**TASK TO COMPLETE**
Take the material below and write it all out again exactly.

**DATA ENTRIES**

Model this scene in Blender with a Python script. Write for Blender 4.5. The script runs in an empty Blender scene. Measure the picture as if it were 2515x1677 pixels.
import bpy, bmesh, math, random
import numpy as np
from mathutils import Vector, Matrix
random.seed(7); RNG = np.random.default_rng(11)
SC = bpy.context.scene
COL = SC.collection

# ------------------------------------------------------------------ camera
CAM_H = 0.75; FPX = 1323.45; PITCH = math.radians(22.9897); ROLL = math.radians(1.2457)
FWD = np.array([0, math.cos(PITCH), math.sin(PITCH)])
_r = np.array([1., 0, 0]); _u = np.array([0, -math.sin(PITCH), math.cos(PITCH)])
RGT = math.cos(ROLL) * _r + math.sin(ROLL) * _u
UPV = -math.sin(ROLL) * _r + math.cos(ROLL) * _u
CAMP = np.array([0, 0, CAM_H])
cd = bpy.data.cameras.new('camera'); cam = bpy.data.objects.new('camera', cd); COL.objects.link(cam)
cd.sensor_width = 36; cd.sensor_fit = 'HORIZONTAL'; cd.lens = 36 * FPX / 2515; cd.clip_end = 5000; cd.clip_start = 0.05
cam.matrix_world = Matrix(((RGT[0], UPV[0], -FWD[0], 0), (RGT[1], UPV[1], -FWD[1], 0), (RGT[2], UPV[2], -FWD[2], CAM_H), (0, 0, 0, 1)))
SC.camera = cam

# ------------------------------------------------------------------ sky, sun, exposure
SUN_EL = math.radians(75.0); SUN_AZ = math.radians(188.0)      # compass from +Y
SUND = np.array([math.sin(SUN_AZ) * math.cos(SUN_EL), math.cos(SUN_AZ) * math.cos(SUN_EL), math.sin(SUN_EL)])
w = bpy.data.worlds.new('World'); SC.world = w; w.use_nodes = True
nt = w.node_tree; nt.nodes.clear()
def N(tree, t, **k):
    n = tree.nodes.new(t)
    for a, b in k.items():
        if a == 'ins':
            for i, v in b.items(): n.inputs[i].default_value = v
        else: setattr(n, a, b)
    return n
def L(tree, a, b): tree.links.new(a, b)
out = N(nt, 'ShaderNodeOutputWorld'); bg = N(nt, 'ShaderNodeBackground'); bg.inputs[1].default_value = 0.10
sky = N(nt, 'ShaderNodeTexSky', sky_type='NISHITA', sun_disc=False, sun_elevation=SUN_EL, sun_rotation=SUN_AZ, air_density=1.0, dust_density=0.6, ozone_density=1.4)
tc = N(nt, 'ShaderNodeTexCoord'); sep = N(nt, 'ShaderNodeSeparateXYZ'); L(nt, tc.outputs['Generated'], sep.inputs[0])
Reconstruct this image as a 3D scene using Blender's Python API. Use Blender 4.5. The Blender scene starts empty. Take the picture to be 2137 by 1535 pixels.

**TASK SOLUTION**
Model this scene in Blender with a Python script. Write for Blender 4.5. The script runs in an empty Blender scene. Measure the picture as if it were 2515x1677 pixels.
import bpy, bmesh, math, random
import numpy as np
from mathutils import Vector, Matrix
random.seed(7); RNG = np.random.default_rng(11)
SC = bpy.context.scene
COL = SC.collection

# ------------------------------------------------------------------ camera
CAM_H = 0.75; FPX = 1323.45; PITCH = math.radians(22.9897); ROLL = math.radians(1.2457)
FWD = np.array([0, math.cos(PITCH), math.sin(PITCH)])
_r = np.array([1., 0, 0]); _u = np.array([0, -math.sin(PITCH), math.cos(PITCH)])
RGT = math.cos(ROLL) * _r + math.sin(ROLL) * _u
UPV = -math.sin(ROLL) * _r + math.cos(ROLL) * _u
CAMP = np.array([0, 0, CAM_H])
cd = bpy.data.cameras.new('camera'); cam = bpy.data.objects.new('camera', cd); COL.objects.link(cam)
cd.sensor_width = 36; cd.sensor_fit = 'HORIZONTAL'; cd.lens = 36 * FPX / 2515; cd.clip_end = 5000; cd.clip_start = 0.05
cam.matrix_world = Matrix(((RGT[0], UPV[0], -FWD[0], 0), (RGT[1], UPV[1], -FWD[1], 0), (RGT[2], UPV[2], -FWD[2], CAM_H), (0, 0, 0, 1)))
SC.camera = cam

# ------------------------------------------------------------------ sky, sun, exposure
SUN_EL = math.radians(75.0); SUN_AZ = math.radians(188.0)      # compass from +Y
SUND = np.array([math.sin(SUN_AZ) * math.cos(SUN_EL), math.cos(SUN_AZ) * math.cos(SUN_EL), math.sin(SUN_EL)])
w = bpy.data.worlds.new('World'); SC.world = w; w.use_nodes = True
nt = w.node_tree; nt.nodes.clear()
def N(tree, t, **k):
    n = tree.nodes.new(t)
    for a, b in k.items():
        if a == 'ins':
            for i, v in b.items(): n.inputs[i].default_value = v
        else: setattr(n, a, b)
    return n
def L(tree, a, b): tree.links.new(a, b)
out = N(nt, 'ShaderNodeOutputWorld'); bg = N(nt, 'ShaderNodeBackground'); bg.inputs[1].default_value = 0.10
sky = N(nt, 'ShaderNodeTexSky', sky_type='NISHITA', sun_disc=False, sun_elevation=SUN_EL, sun_rotation=SUN_AZ, air_density=1.0, dust_density=0.6, ozone_density=1.4)
tc = N(nt, 'ShaderNodeTexCoord'); sep = N(nt, 'ShaderNodeSeparateXYZ'); L(nt, tc.outputs['Generated'], sep.inputs[0])
Reconstruct this image as a 3D scene using Blender's Python API. Use Blender 4.5. The Blender scene starts empty. Take the picture to be 2137 by 1535 pixels.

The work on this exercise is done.